Arrested in 1952 in Roanoke Rapids, North Carolina—while in her Army uniform—for refusing to move to the back of a bus she was taking to go from her Army base in New Jersey to her childhood home in North Carolina for a family visit, Sarah Keys Evans found a way to stand up for her rights and managed to achieve a remarkable victory: A ruling by the ICC in 1955 that effectively outlawed race-based seating in inter-state transportation. Her ICC ruling was announced in newspapers around the nation just one week before Rosa Parks took her historic stand on a local bus in Montgomery, Alabama.

It would take many more protests and legal maneuvers before the Jim Crow era finally ended. But Sarah Keys Evans played an important part in helping to crumble the walls of that shameful time in our nation’s history.

Unfortunately, her story has been overlooked by most books on the Civil Rights movement. This book aims to correct that oversight.

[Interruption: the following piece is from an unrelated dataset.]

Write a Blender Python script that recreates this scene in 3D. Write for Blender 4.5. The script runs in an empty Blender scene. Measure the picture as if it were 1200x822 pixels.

Her story is especially important for young people because of the lessons it illustrates—that it’s not just famous people who make history, that in troubled times ordinary people can step up and accomplish amazing things. Her story also shows that change is a step-by-step process. Mrs. Evans’s contribution was one step in the right direction that helped prepare the way for other steps that would follow later, to help bring about big shifts in attitudes and laws. As Mrs. Evans showed, an individual can indeed make a difference!

"Take A Seat, Make A Stand is an inspiring book of a young woman’s audacity and her act of civil disobedience that changed the way Americans are treated today."
New Moon magazine

Sarah Keys Evans in her Women's Army Corps uniform around the time she was arrested for not moving to the back of a bus in North Carolina, after boarding the bus near Fort Dix in New Jersey where she was stationed.